DONOVAN: America's Master Spy

By

Pub Date: Sept. 27th, 1982
Publisher: Rand McNally

By comparison with Anthony Cave Brown's bio of OSS chief Donovan (above), this is a lightweight, if also sizable, effort (575 as against 800 pages--but of larger type too). Dunlop is an OSS veteran and the book is keyed, moreover, to a coming OSS celebration. But though you won't find here any approximation of Cave Brown's candor (re individual OSS disasters or total OSS performance)--nor his breadth of coverage, depth of detail, or degree of expertise--you will find some compensations. Dunlop's text (like Cave Brown's) is erratic.
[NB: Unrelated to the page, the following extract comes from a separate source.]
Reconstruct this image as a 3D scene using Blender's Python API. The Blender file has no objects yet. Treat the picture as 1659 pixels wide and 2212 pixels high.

A sentimentalized dramatization of Donovan's Buffalo childhood (with, however, some strong local color) and of his WW I command of N.Y.'s ""Fighting Irish"" (with no mitigating virtues) gives way to a reasonably direct, fairly lively account of the inter-war years, featuring just what Cave Brown slights: Donovan's politics (he was for years the nation's #1 Irish-Catholic Republican conservative); his legal work (the anti-trust cases, the growth of Donovan, Leisure); and, concurrently, his myriad ""fact-finding"" missions--to Siberia in 1919, Ethiopia in '35, Spain in '36, among them. (The Mussolini meeting is a standout.) Sometimes, true, Cave Brown's more extensive research gives him a clear edge--as on Hoover's failure to name Donovan Attorney General, or even Secretary of War, the major setback to his hopes for high public office (including the presidency). On Donovan and the OSS (less than 200 pages here) Dunlop enthuses--making no attempt at a coherent, consecutive history. But he does convey a sense of Donovan's avid, omnivorous curiosity: How did George Orwell think ""British social institutions were standing up under the strain of war""? What could Arthur Goldberg's European labor contacts contribute? Indeed, the anecdotal material, disorganized and unevaluated though it is, covers all the sorts of things (from social-science research to the invention of nutty gadgets) that espionage-pros like Cave Brown pass over. Almost wholly superficial--but with clear attractions, especially for uninitiates.